* **WHAT TO WORK ON**: Leaving out every picture, retype the lines below from the top through the one that contains "starboard windshield pane')".

>> begin DATASET EXCERPT

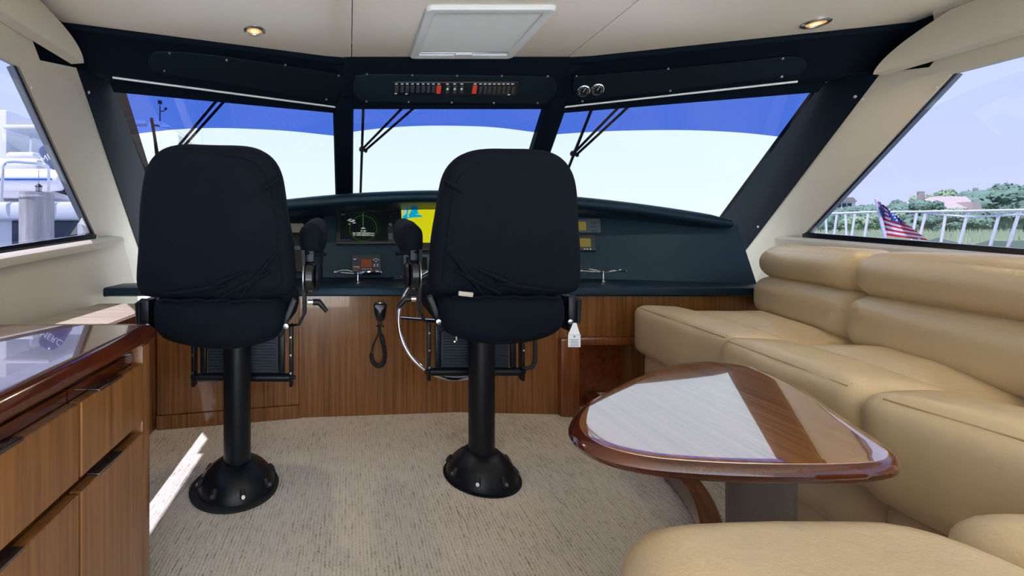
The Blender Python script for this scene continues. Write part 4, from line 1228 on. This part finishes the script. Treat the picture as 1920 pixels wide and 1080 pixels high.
# ================================================================== WIPERS
def wiper(top0, top1, pivot, b0, b1, label, w=-.03):
    def g(px, py, off=.03):
        # outside face of the glass plane the pixel falls on
        pl = None
        if px < 632: a, c, d = ws_pt(-1, 1.3), ws_pt(-.01, 1.3), ws_pt(-.5, 1.7)
        elif px < 1030: a, c, d = ws_pt(0.01, 1.3), ws_pt(.99, 1.3), ws_pt(.5, 1.7)
        else: a, c, d = ws_pt(1.01, 1.3), ws_pt(1.99, 1.3), ws_pt(1.5, 1.7)
        n = (c - a).cross(d - a).normalized()
        if n.y < 0: n = -n
        return on_plane(px, py, a + n * off, n)
    t = thing('windshield_wiper', label, 'wiper', g(*b1), 'windshield wipers')
    for k, tp_ in enumerate((top0, top1)):
        pv = (pivot[0] + (k * 6 if k else 0), pivot[1] + (k * 2))
        # arms reach up past the header to their shafts
        dx, dy = tp_[0] - pv[0], tp_[1] - pv[1]
        b = B(); b.tube([g(pv[0], pv[1], .05), g(tp_[0], tp_[1], .06), g(tp_[0] + dx * .35, tp_[1] + dy * .35, .06)], .0085, 8); b.build('arm', 'blackmetal', t)
    b = B(); b.tube([g(*b0, .035), g(*b1, .035)], .009, 8); bl = b.build('blade', 'rubber', t)
    mid = ((b0[0] * .45 + b1[0] * .55), (b0[1] * .45 + b1[1] * .55))
    b = B(); b.tube([g(b0[0] * .8 + b1[0] * .2, b0[1] * .8 + b1[1] * .2, .05), g(*pivot, .058), g(b0[0] * .2 + b1[0] * .8, b0[1] * .2 + b1[1] * .8, .05)], .007, 8); b.build('blade_bridge', 'steel', t)
    b = B(); b.sphere(g(*pivot, .055), .022, sub=2); b.sphere(g(pivot[0] + 7, pivot[1] + 3, .055), .014, sub=1); b.build('pivot_joint', 'blackmetal', t)
wiper((400, 196), (413, 198), (296, 320), (284, 222), (305, 345), 'wiper on the port windshield pane with twin slanting arms')
wiper((752, 205), (772, 206), (679, 280), (683, 150), (676, 362), 'wiper hanging upright on the centre windshield pane')
wiper((1158, 203), (1174, 204), (1075, 288), (1110, 203), (1060, 330), 'wiper on the starboard windshield pane')

# ================================================================== OUTSIDE
SEA = -2.6
b = B(); b.face([(-400, -300, SEA), (400, -300, SEA), (400, 600, SEA), (-400, 600, SEA)])
M['sea'] = pm('sea_water', hexlin(84, 110, 130), 0.15, bump=[(1.5, .3)])
tag(b.build('water', 'sea', base=(0, 0, SEA)), 'calm blue grey harbour water', kind='structure')
b = B(); b.box((MID, -4.2, -.06), (4.6, 5.0, .10), bev=.02)  # unseen deck behind the camera, added to bounce sunlight up to the ceiling
tag(b.build('cockpit_bounce_deck', 'gelcoat'), 'unseen white cockpit deck added aft to bounce sunlight into the cabin', 'deck')
b = B(); b.prism([(-1.7, 3.45, .80), (2.9, 3.45, .80), (2.6, 7.0, .95), (.6, 11, 1.05), (-1.4, 7.0, .95)], (0, 0, -3.5))  # hidden below the visor, added to bounce light onto the forward ceiling
tag(b.build('foredeck', 'gelcoat'), 'unseen white foredeck added ahead of the windshield to bounce sunlight inside', 'deck')
M['pilewood'] = wood('grey_piling', hexlin(150, 145, 138), hexlin(205, 200, 194), (14, 14, 1.2), rough=.9, coat=0)
M['blueeng'] = pm('engine_blue', hexlin(28, 52, 110), .3)
M['darkwin'] = pm('dark_window', (.015, .03, .06, 1), .1)
M['bluestripe'] = pm('blue_stripe', hexlin(40, 90, 170), .4)
M['rubber_grey'] = pm('tube_white', (.74, .75, .76, 1), .5)

# piling with lamp
pc = at(69, 435, 4.5)
pil = thing('mooring_piling', 'weathered grey wooden piling outside the port window', 'piling', (pc.x, pc.y, SEA))
b = B()
ztop = at(69, 361, 4.5).z
rows = []
for k in range(15):
    z = SEA + (ztop - SEA) * k / 14
    rows.append([Vector((pc.x + math.cos(2 * PI * j / 28) * (.150 + .006 * noise.noise((j * .9, z, 2))), pc.y + math.sin(2 * PI * j / 28) * (.150 + .006 * noise.noise((j * .9, z, 5))), z)) for j in range(28)])
b.grid(rows, closed_v=True, caps=True); b.build('post', 'pilewood', pil)
b = B(); b.lathe((pc.x, pc.y, ztop - .07), [(.152, 0), (.155, .005), (.155, .03), (.152, .035)], 28); b.build('band', 'pilewood', pil)
lp = thing('dock_lamp', 'small dark lantern standing on the wooden piling', 'lantern', (pc.x + .02, pc.y, ztop))
lc_ = Vector((pc.x + .02, pc.y, ztop))
b = B(); b.lathe(lc_, [(.035, 0), (.035, .012), (.012, .014)], 18); b.build('foot', 'blackmetal', lp)
b = B(); b.lathe(lc_, [(.028, .014), (.028, .055), (.02, .058)], 18); b.build('globe', 'steel', lp)
b = B(); b.lathe(lc_, [(.036, .058), (.034, .064), (.012, .085), (.004, .09)], 18); b.build('cap', 'blackmetal', lp)
b = B(); b.cyl(lc_ + Z * .085, lc_ + Z * .24, .003, seg=6); b.build('wire', 'steel', lp)

# neighbouring motor yacht cockpit
ny = 7.0
boat = thing('motor_yacht', 'white motor yacht moored alongside, beyond the piling', 'boat', (at(60, 435, ny).x, ny, SEA))
def bxp(px0, py0, px1, py1, D, dep, name, mat, par, bev=.03):
    a, c = at(px0, py1, D), at(px1, py0, D)
    b = B(); b.box(((a.x + c.x) / 2, D + dep / 2, (a.z + c.z) / 2), (c.x - a.x, dep, c.z - a.z), bev=bev); return b.build(name, mat, par)
bxp(-260, 379, 182, 412, ny, 1.8, 'gunwale', 'gelcoat', boat, .04)
bxp(-260, 412, 176, 640, ny + .15, 1.6, 'hull', 'gelcoat', boat, .02)
bxp(22, 414, 155, 462, ny + .13, .06, 'cockpit_opening', 'darkwin', boat, .005)
bxp(145, 418, 153, 446, ny + .09, .05, 'white_post', 'gelcoat', boat, .005)
hbt = thing('yacht_hardtop', 'flat white hardtop roof above the inflatable tender', 'roof', at(10, 240, 9.5))
bxp(5, 233, 92, 242, 9.2, 2.2, 'roof', 'gelcoat', hbt, .03)
bxp(-200, 205, 12, 700, 9.6, 1.6, 'cabin_side', 'gelcoat', hbt, .05)
a, c = at(50, 300, 9.8), at(58, 242, 9.8); b = B(); b.tube([(a.x, 9.8, a.z - 1.4), (c.x, 9.8, c.z)], .03, 8); b.build('support', 'chrome', hbt)
# tender on its deck
tn = thing('inflatable_tender', 'white inflatable tender with a blue stripe carried on the yacht', 'boat', at(50, 378, 7.8))
D = 7.7
def tp_(px, py, d=0): return at(px, py, D + d)
rT = .16
b = B(); b.tube([tp_(-200, 338), tp_(-60, 338), tp_(60, 338), tp_(98, 338), tp_(117, 340), tp_(125, 342)], [.20, .20, .20, .20, .17, .06], 18); tb = b.build('tube', 'rubber_grey', tn)
b = B(); b.tube([tp_(-200, 336, -.21), tp_(-60, 336, -.21), tp_(60, 336, -.21), tp_(96, 336, -.21)], .02, 8); b.build('rub_strake', 'bluestripe', tn)
bxp(-200, 350, 95, 372, D + .0, .9, 'floor_hull', 'gelcoat', tn, .05)
bxp(-60, 296, 70, 324, D + .2, .7, 'console_seat', 'gelcoat', tn, .08)
bxp(8, 284, 62, 300, D + .3, .5, 'seat_back', 'gelcoat', tn, .06)
# outboard
ob = thing('outboard_motor', 'dark blue outboard engine tilted up at the tender stern', 'engine', tp_(110, 372))
oc = tp_(105, 297, .1); rot = Matrix.Rotation(math.radians(-33), 4, 'Y')
b = B(); b.rbox((.34, .34, .56), .12, Matrix.Translation(oc) @ rot, n=8); b.build('cowling', 'blueeng', ob, angle=80)
oc2 = tp_(125, 352, .1); b = B(); b.rbox((.16, .18, .50), .05, Matrix.Translation(tp_(120, 335, .12)) @ rot, n=5); b.build('midsection', 'blackmetal', ob, angle=80)
b = B(); b.rbox((.42, .12, .17), .05, Matrix.Translation(tp_(116, 354, .1)) @ Matrix.Rotation(.3, 4, 'Y'), n=5); b.build('lower_unit', 'blackmetal', ob, angle=80)
d_ = (rot.to_3x3() @ X)
text('MERC', .16, (tp_(97, 291, -.13), Matrix.Rotation(math.radians(-30), 3, 'Y') @ X, Matrix.Rotation(math.radians(-30), 3, 'Y') @ Z, -Y), 'white', ob)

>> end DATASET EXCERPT

* **WRITTEN REPLY**:
The Blender Python script for this scene continues. Write part 4, from line 1228 on. This part finishes the script. Treat the picture as 1920 pixels wide and 1080 pixels high.
# ================================================================== WIPERS
def wiper(top0, top1, pivot, b0, b1, label, w=-.03):
    def g(px, py, off=.03):
        # outside face of the glass plane the pixel falls on
        pl = None
        if px < 632: a, c, d = ws_pt(-1, 1.3), ws_pt(-.01, 1.3), ws_pt(-.5, 1.7)
        elif px < 1030: a, c, d = ws_pt(0.01, 1.3), ws_pt(.99, 1.3), ws_pt(.5, 1.7)
        else: a, c, d = ws_pt(1.01, 1.3), ws_pt(1.99, 1.3), ws_pt(1.5, 1.7)
        n = (c - a).cross(d - a).normalized()
        if n.y < 0: n = -n
        return on_plane(px, py, a + n * off, n)
    t = thing('windshield_wiper', label, 'wiper', g(*b1), 'windshield wipers')
    for k, tp_ in enumerate((top0, top1)):
        pv = (pivot[0] + (k * 6 if k else 0), pivot[1] + (k * 2))
        # arms reach up past the header to their shafts
        dx, dy = tp_[0] - pv[0], tp_[1] - pv[1]
        b = B(); b.tube([g(pv[0], pv[1], .05), g(tp_[0], tp_[1], .06), g(tp_[0] + dx * .35, tp_[1] + dy * .35, .06)], .0085, 8); b.build('arm', 'blackmetal', t)
    b = B(); b.tube([g(*b0, .035), g(*b1, .035)], .009, 8); bl = b.build('blade', 'rubber', t)
    mid = ((b0[0] * .45 + b1[0] * .55), (b0[1] * .45 + b1[1] * .55))
    b = B(); b.tube([g(b0[0] * .8 + b1[0] * .2, b0[1] * .8 + b1[1] * .2, .05), g(*pivot, .058), g(b0[0] * .2 + b1[0] * .8, b0[1] * .2 + b1[1] * .8, .05)], .007, 8); b.build('blade_bridge', 'steel', t)
    b = B(); b.sphere(g(*pivot, .055), .022, sub=2); b.sphere(g(pivot[0] + 7, pivot[1] + 3, .055), .014, sub=1); b.build('pivot_joint', 'blackmetal', t)
wiper((400, 196), (413, 198), (296, 320), (284, 222), (305, 345), 'wiper on the port windshield pane with twin slanting arms')
wiper((752, 205), (772, 206), (679, 280), (683, 150), (676, 362), 'wiper hanging upright on the centre windshield pane')
wiper((1158, 203), (1174, 204), (1075, 288), (1110, 203), (1060, 330), 'wiper on the starboard windshield pane')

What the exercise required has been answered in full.